The only problem with the policy was that the state still maintained control over significant other aspects of the economy, leading to the usual problems of interventionism:
While the agricultural sector became increasingly reliant on small family farms, the heavy industries, banks and financial institutions remained owned and run by the state. Since the Soviet government did not yet pursue any policy of industrialization, and did not allow it to be facilitated by the same private incentives that were increasing agricultural production, this created an imbalance in the economy where the agricultural sector was growing much faster than heavy industry. To keep their income high, the factories began to sell their products at higher prices. Due to the rising cost of manufactured goods, peasants had to produce much more wheat to purchase these consumer goods. This fall in prices of agricultural goods and sharp rise in prices of industrial products was known as the Scissor crisis (from the shape of the graph of relative prices to a reference date). Peasants began withholding their surpluses to wait for higher prices, or sold them to “NEPmen” (traders and middle-men) who then sold them on at high prices, which was opposed by many members of the Communist Party who considered it an exploitation of urban consumers.

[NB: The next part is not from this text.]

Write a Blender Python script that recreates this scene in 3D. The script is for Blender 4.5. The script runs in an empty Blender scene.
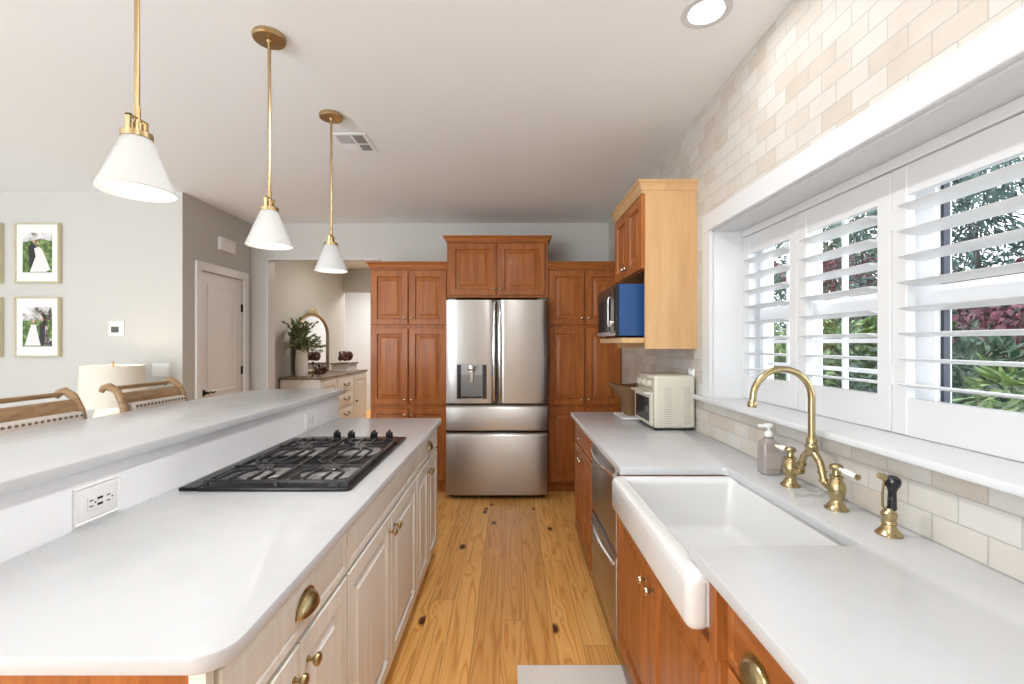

And when government intervention in free markets creates problems, what do bureaucrats always inevitably pursue as panacea? Right, more government intervention:
To combat the price of consumer goods the state took measures to decrease inflation and enact reforms on the internal practices of the factories. The government also fixed prices to halt the scissor effect.
Naturally, a policy that increases the wealth of the common man is a thorn in the side of tyrannical sociopaths, thus Josef Stalin ended the NEP in 1928 with the Soviets’ first 5 year plan.